* [Available data]
........

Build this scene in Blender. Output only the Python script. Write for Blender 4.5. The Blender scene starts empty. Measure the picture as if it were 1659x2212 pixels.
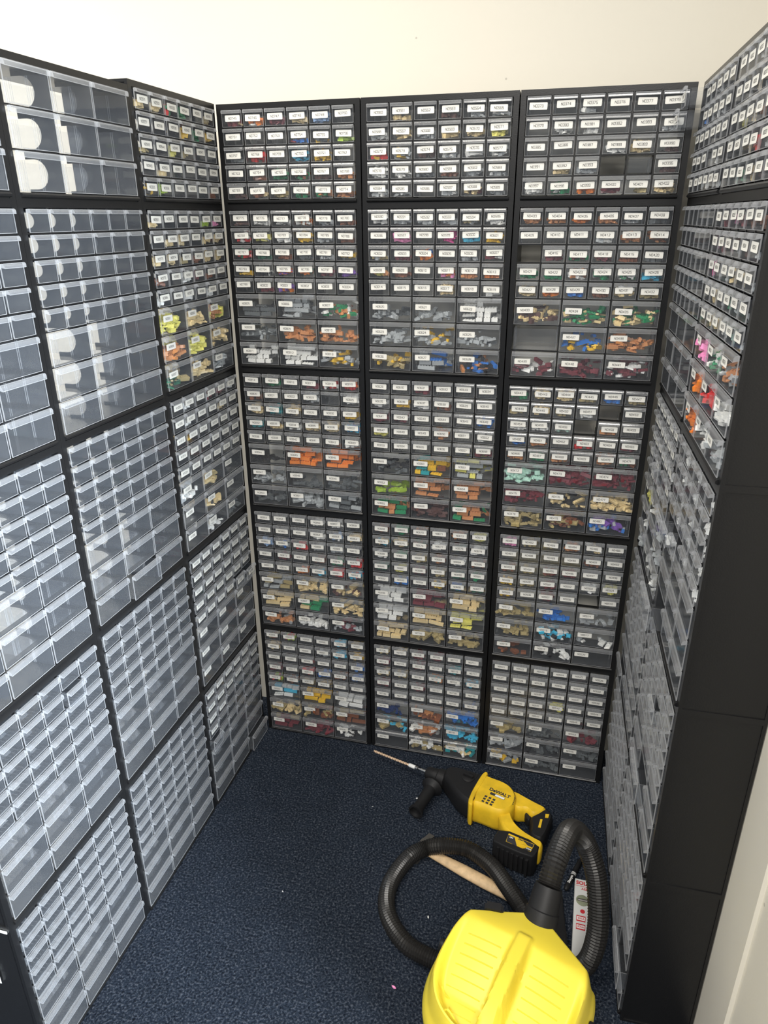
import bpy, math, random
from mathutils import Matrix, Vector
random.seed(11)
scene = bpy.context.scene
COL = scene.collection

# ------------------------------------------------------------------ camera
cam_d = bpy.data.cameras.new('camera'); cam = bpy.data.objects.new('camera', cam_d); COL.objects.link(cam)
_r = Vector((0.96952162, 0.24490754, -0.00693744)); _u = Vector((-0.08807156, 0.37479428, 0.9229153)); _f = Vector((-0.22862903, 0.89417534, -0.38494055))
cam.matrix_world = Matrix(((_r.x, _u.x, -_f.x, 0.91854), (_r.y, _u.y, -_f.y, -1.89144), (_r.z, _u.z, -_f.z, 1.69805), (0, 0, 0, 1)))
cam_d.sensor_fit = 'HORIZONTAL'; cam_d.sensor_width = 36.0; cam_d.lens = 1529.799 / 1659.0 * 36.0
cam_d.clip_start = 0.02; cam_d.clip_end = 50
scene.camera = cam

# ------------------------------------------------------------------ world, lamps, exposure
w = bpy.data.worlds.new('world'); scene.world = w; w.use_nodes = True
bg = w.node_tree.nodes['Background']; bg.inputs[0].default_value = (0.86, 0.92, 1.0, 1); bg.inputs[1].default_value = 0.34
def area(name, loc, size, power, color, target):
    d = bpy.data.lights.new(name, 'AREA'); d.shape = 'RECTANGLE'; d.size, d.size_y = size; d.energy = power; d.color = color
    o = bpy.data.objects.new(name, d); COL.objects.link(o); o.location = loc
    o.rotation_euler = (Vector(target) - Vector(loc)).to_track_quat('-Z', 'Y').to_euler()
    return o
area('ceiling_lamp', (0.05, -1.15, 2.85), (1.2, 0.5), 34, (1.0, 0.95, 0.86), (0.05, -1.15, 0))
area('ceiling_lamp', (-1.6, -1.0, 2.85), (1.2, 0.6), 50, (1.0, 0.95, 0.86), (-1.6, -1.0, 0))
area('ceiling_lamp', (0.9, -3.2, 2.85), (1.4, 0.9), 105, (1.0, 0.96, 0.9), (0.9, -3.2, 0))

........

* [Required work] From the opening line of the listing above through the line bearing "scene.camera = cam", repeat each line exactly. Drop every picture.

* [Task result]
Build this scene in Blender. Output only the Python script. Write for Blender 4.5. The Blender scene starts empty. Measure the picture as if it were 1659x2212 pixels.
import bpy, math, random
from mathutils import Matrix, Vector
random.seed(11)
scene = bpy.context.scene
COL = scene.collection

# ------------------------------------------------------------------ camera
cam_d = bpy.data.cameras.new('camera'); cam = bpy.data.objects.new('camera', cam_d); COL.objects.link(cam)
_r = Vector((0.96952162, 0.24490754, -0.00693744)); _u = Vector((-0.08807156, 0.37479428, 0.9229153)); _f = Vector((-0.22862903, 0.89417534, -0.38494055))
cam.matrix_world = Matrix(((_r.x, _u.x, -_f.x, 0.91854), (_r.y, _u.y, -_f.y, -1.89144), (_r.z, _u.z, -_f.z, 1.69805), (0, 0, 0, 1)))
cam_d.sensor_fit = 'HORIZONTAL'; cam_d.sensor_width = 36.0; cam_d.lens = 1529.799 / 1659.0 * 36.0
cam_d.clip_start = 0.02; cam_d.clip_end = 50
scene.camera = cam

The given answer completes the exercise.